(Task brief)
Set all the material down again unchanged, without the pictures.

---------- Data segment ----------

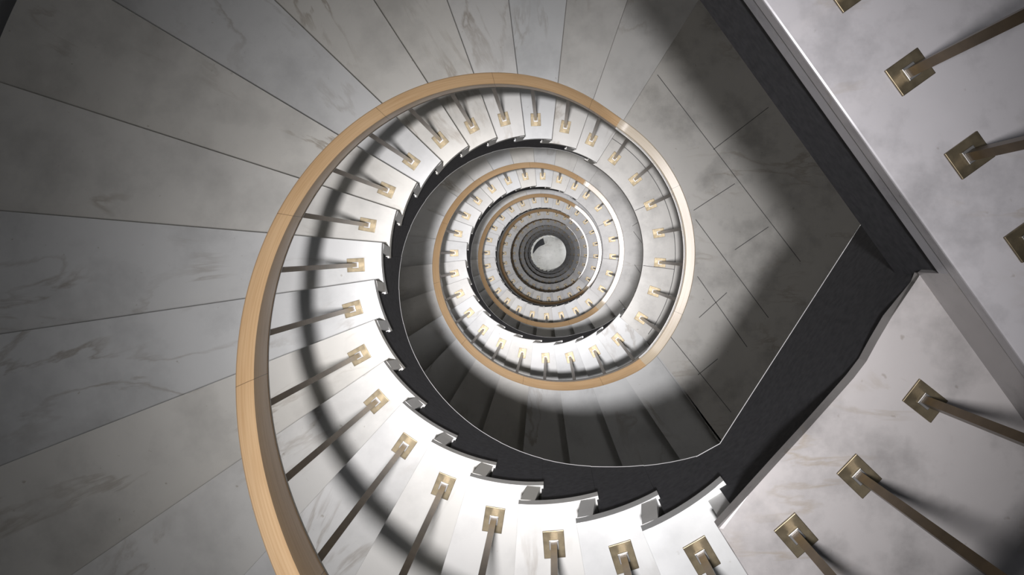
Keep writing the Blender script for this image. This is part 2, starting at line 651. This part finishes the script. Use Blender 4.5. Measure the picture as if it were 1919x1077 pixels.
# ------------------------------------------------------------------ handrail
def sweep(path, normals, prof, name, closed_prof=True, uv0=0):
    """prof: list of (across, up); normals point away from the well"""
    bm = bmesh.new()
    uvl = bm.loops.layers.uv.new('UVMap')
    rings, us = [], []
    u = uv0
    for i, (p, n) in enumerate(zip(path, normals)):
        if i: u += (Vector(p) - Vector(path[i - 1])).length
        us.append(u)
        rings.append([bm.verts.new(Vector(p) + Vector((n[0], n[1], 0)) * a + Vector((0, 0, h))) for a, h in prof])
    m = len(prof)
    for i in range(len(rings) - 1):
        for s in range(m):
            f = bm.faces.new((rings[i][s], rings[i][(s + 1) % m], rings[i + 1][(s + 1) % m], rings[i + 1][s]))
            vv = [(us[i], s / m), (us[i], (s + 1) / m), (us[i + 1], (s + 1) / m), (us[i + 1], s / m)]
            for lp, v in zip(f.loops, vv): lp[uvl].uv = v
    bm.faces.new(rings[0]); bm.faces.new(rings[-1][::-1])
    return mesh_of(name, bm, 35), u


W2 = .0235
WOODP = [(-W2 + .004, 0), (W2 - .004, 0), (W2, -.004), (W2, -RAIL_H + .012), (W2 - .006, -RAIL_H), (-W2 + .013, -RAIL_H), (-W2 + .001, -.030), (-W2, -.004)]
FLATP = [(-.0118, -RAIL_H), (.0175, -RAIL_H), (.0175, -RAIL_H - .006), (-.0118, -RAIL_H - .006)]


def rail_arc(a0, a1, step=2.0):
    n = max(2, int(abs(a1 - a0) / step))
    P, N = [], []
    for i in range(n + 1):
        a = a0 + (a1 - a0) * i / n
        z = rail_z(a)
        cx, cy = centre(ZC - z + HR)
        x, y = pol(R_BAL, a)
        P.append((cx + x, cy + y, z)); N.append(pol(1, a))
    return P, N


J0, J1 = -302, -406      # joints between sloping and level timber
u = 0
for j in range(N_ST):
    top_a = -56 if j == 0 else J1 - 360 * (j - 1)
    root = empty('handrail', (*centre(dep_k(10 + 21 * j)), ZC - dep_k(10 + 21 * j)))
    nm = 'outermost and uppermost' if j == 0 else f'{ORD[j]} counted inward from the picture edge'
    tag(root, f'wooden handrail turn around the well, {nm}', 'handrail', 'turns of the wooden handrail')
    off = Vector(root.location)
    P, N = rail_arc(top_a, J0 - 360 * j)
    Q, NQ = rail_arc(J0 - 360 * j, J1 - 360 * j)
    if j == N_ST - 1:
        Q, NQ = rail_arc(J0 - 360 * j, J0 - 360 * j - 30)
    loc = lambda S: [tuple(Vector(p) - off) for p in S]
    me, u = sweep(loc(P), N, WOODP, 'sloping_rail', uv0=u)
    link('sloping_rail', me, M_WOOD, root)
    me, u = sweep(loc(Q), NQ, WOODP, 'level_rail', uv0=u)
    link('level_rail', me, M_WOODL, root)['label'] = 'paler level length over the landing'
    me, _ = sweep(loc(P + Q[1:]), N + NQ[1:], FLATP, 'metal_flat')
    link('metal_flat', me, M_STEEL, root)['label'] = 'pale metal strip under the timber'

# rail of the top landing (beyond the frame, its shadow falls on the marble)
hz = ZC - D_UP + HR
cor = Vector((.90, -.065))
P = [(*UP(-.9, .695), hz), (*UP(.30, .695), hz), (cor.x, cor.y, hz)]
N = [tuple(n_), tuple(n_), (1, 0)]
for (px, py), aa in (((1732, 750), -38), ((1609, 891), -44), ((1491, 1001.5), -49)):
    p = pix(px, py, Z0); P.append((*p, ZC - Z0 + HR)); N.append(pol(1, aa))
Pr, Nr = rail_arc(-56, -57)
P.append(Pr[0]); N.append(Nr[0])
root = empty('handrail', (*cor, ZC - D_UP))
off = Vector(root.location)
tag(root, 'wooden handrail of the top landing, right of the camera', 'handrail', 'turns of the wooden handrail')
me, _ = sweep([tuple(Vector(p) - off) for p in P], N, WOODP, 'timber')
link('timber', me, M_WOOD, root)

# ------------------------------------------------------------------ bottom floor and outer wall
fl = link('floor', mesh_of('floor', prism([pol(R_OUT + .25, 6 * i) for i in range(60)], 0, -.1)), M_FLOOR)
fl['kind'] = 'structure'
cx, cy = centre(30)
fl.location = (cx, cy, 0)
# curved dark plinth where the lowest flight meets the floor
pts = [pol(.66, 112 + 4 * i) for i in range(19)] + [pol(.66 - .27 * (1 - i / 16) ** .8, 178 - 4 * i) for i in range(1)]
pts = [pol(.66, 112 + 4 * i) for i in range(19)]
pts += [pol(.66 - .27 * min(1, (i / 14) ** .7), 184 - 4 * i) for i in range(1, 18)]
pl = link('stair_plinth', mesh_of('stair_plinth', prism(pts, .45, 0, .01)), M_DARK)
pl.location = (cx, cy, 0)
tag(pl, 'dark curved plinth jutting into the round floor at the bottom of the well', 'plinth')

bm = bmesh.new()
n = 72
ri = [[bm.verts.new((*pol(r, 360 * i / n), z)) for i in range(n)] for r, z in ((R_OUT + .09, 0), (R_OUT + .09, ZC + 2.0), (R_OUT + .25, ZC + 2.0), (R_OUT + .25, 0))]
for q in range(4):
    A, B = ri[q], ri[(q + 1) % 4]
    for i in range(n):
        bm.faces.new((A[i], A[(i + 1) % n], B[(i + 1) % n], B[i]))
wl = link('wall_round', mesh_of('wall_round', bm, 30), M_WALL)
wl.location = (-.055, 0, 0)
wl['kind'] = 'structure'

----------

(Expected output)
Keep writing the Blender script for this image. This is part 2, starting at line 651. This part finishes the script. Use Blender 4.5. Measure the picture as if it were 1919x1077 pixels.
# ------------------------------------------------------------------ handrail
def sweep(path, normals, prof, name, closed_prof=True, uv0=0):
    """prof: list of (across, up); normals point away from the well"""
    bm = bmesh.new()
    uvl = bm.loops.layers.uv.new('UVMap')
    rings, us = [], []
    u = uv0
    for i, (p, n) in enumerate(zip(path, normals)):
        if i: u += (Vector(p) - Vector(path[i - 1])).length
        us.append(u)
        rings.append([bm.verts.new(Vector(p) + Vector((n[0], n[1], 0)) * a + Vector((0, 0, h))) for a, h in prof])
    m = len(prof)
    for i in range(len(rings) - 1):
        for s in range(m):
            f = bm.faces.new((rings[i][s], rings[i][(s + 1) % m], rings[i + 1][(s + 1) % m], rings[i + 1][s]))
            vv = [(us[i], s / m), (us[i], (s + 1) / m), (us[i + 1], (s + 1) / m), (us[i + 1], s / m)]
            for lp, v in zip(f.loops, vv): lp[uvl].uv = v
    bm.faces.new(rings[0]); bm.faces.new(rings[-1][::-1])
    return mesh_of(name, bm, 35), u


W2 = .0235
WOODP = [(-W2 + .004, 0), (W2 - .004, 0), (W2, -.004), (W2, -RAIL_H + .012), (W2 - .006, -RAIL_H), (-W2 + .013, -RAIL_H), (-W2 + .001, -.030), (-W2, -.004)]
FLATP = [(-.0118, -RAIL_H), (.0175, -RAIL_H), (.0175, -RAIL_H - .006), (-.0118, -RAIL_H - .006)]


def rail_arc(a0, a1, step=2.0):
    n = max(2, int(abs(a1 - a0) / step))
    P, N = [], []
    for i in range(n + 1):
        a = a0 + (a1 - a0) * i / n
        z = rail_z(a)
        cx, cy = centre(ZC - z + HR)
        x, y = pol(R_BAL, a)
        P.append((cx + x, cy + y, z)); N.append(pol(1, a))
    return P, N


J0, J1 = -302, -406      # joints between sloping and level timber
u = 0
for j in range(N_ST):
    top_a = -56 if j == 0 else J1 - 360 * (j - 1)
    root = empty('handrail', (*centre(dep_k(10 + 21 * j)), ZC - dep_k(10 + 21 * j)))
    nm = 'outermost and uppermost' if j == 0 else f'{ORD[j]} counted inward from the picture edge'
    tag(root, f'wooden handrail turn around the well, {nm}', 'handrail', 'turns of the wooden handrail')
    off = Vector(root.location)
    P, N = rail_arc(top_a, J0 - 360 * j)
    Q, NQ = rail_arc(J0 - 360 * j, J1 - 360 * j)
    if j == N_ST - 1:
        Q, NQ = rail_arc(J0 - 360 * j, J0 - 360 * j - 30)
    loc = lambda S: [tuple(Vector(p) - off) for p in S]
    me, u = sweep(loc(P), N, WOODP, 'sloping_rail', uv0=u)
    link('sloping_rail', me, M_WOOD, root)
    me, u = sweep(loc(Q), NQ, WOODP, 'level_rail', uv0=u)
    link('level_rail', me, M_WOODL, root)['label'] = 'paler level length over the landing'
    me, _ = sweep(loc(P + Q[1:]), N + NQ[1:], FLATP, 'metal_flat')
    link('metal_flat', me, M_STEEL, root)['label'] = 'pale metal strip under the timber'

# rail of the top landing (beyond the frame, its shadow falls on the marble)
hz = ZC - D_UP + HR
cor = Vector((.90, -.065))
P = [(*UP(-.9, .695), hz), (*UP(.30, .695), hz), (cor.x, cor.y, hz)]
N = [tuple(n_), tuple(n_), (1, 0)]
for (px, py), aa in (((1732, 750), -38), ((1609, 891), -44), ((1491, 1001.5), -49)):
    p = pix(px, py, Z0); P.append((*p, ZC - Z0 + HR)); N.append(pol(1, aa))
Pr, Nr = rail_arc(-56, -57)
P.append(Pr[0]); N.append(Nr[0])
root = empty('handrail', (*cor, ZC - D_UP))
off = Vector(root.location)
tag(root, 'wooden handrail of the top landing, right of the camera', 'handrail', 'turns of the wooden handrail')
me, _ = sweep([tuple(Vector(p) - off) for p in P], N, WOODP, 'timber')
link('timber', me, M_WOOD, root)

# ------------------------------------------------------------------ bottom floor and outer wall
fl = link('floor', mesh_of('floor', prism([pol(R_OUT + .25, 6 * i) for i in range(60)], 0, -.1)), M_FLOOR)
fl['kind'] = 'structure'
cx, cy = centre(30)
fl.location = (cx, cy, 0)
# curved dark plinth where the lowest flight meets the floor
pts = [pol(.66, 112 + 4 * i) for i in range(19)] + [pol(.66 - .27 * (1 - i / 16) ** .8, 178 - 4 * i) for i in range(1)]
pts = [pol(.66, 112 + 4 * i) for i in range(19)]
pts += [pol(.66 - .27 * min(1, (i / 14) ** .7), 184 - 4 * i) for i in range(1, 18)]
pl = link('stair_plinth', mesh_of('stair_plinth', prism(pts, .45, 0, .01)), M_DARK)
pl.location = (cx, cy, 0)
tag(pl, 'dark curved plinth jutting into the round floor at the bottom of the well', 'plinth')

bm = bmesh.new()
n = 72
ri = [[bm.verts.new((*pol(r, 360 * i / n), z)) for i in range(n)] for r, z in ((R_OUT + .09, 0), (R_OUT + .09, ZC + 2.0), (R_OUT + .25, ZC + 2.0), (R_OUT + .25, 0))]
for q in range(4):
    A, B = ri[q], ri[(q + 1) % 4]
    for i in range(n):
        bm.faces.new((A[i], A[(i + 1) % n], B[(i + 1) % n], B[i]))
wl = link('wall_round', mesh_of('wall_round', bm, 30), M_WALL)
wl.location = (-.055, 0, 0)
wl['kind'] = 'structure'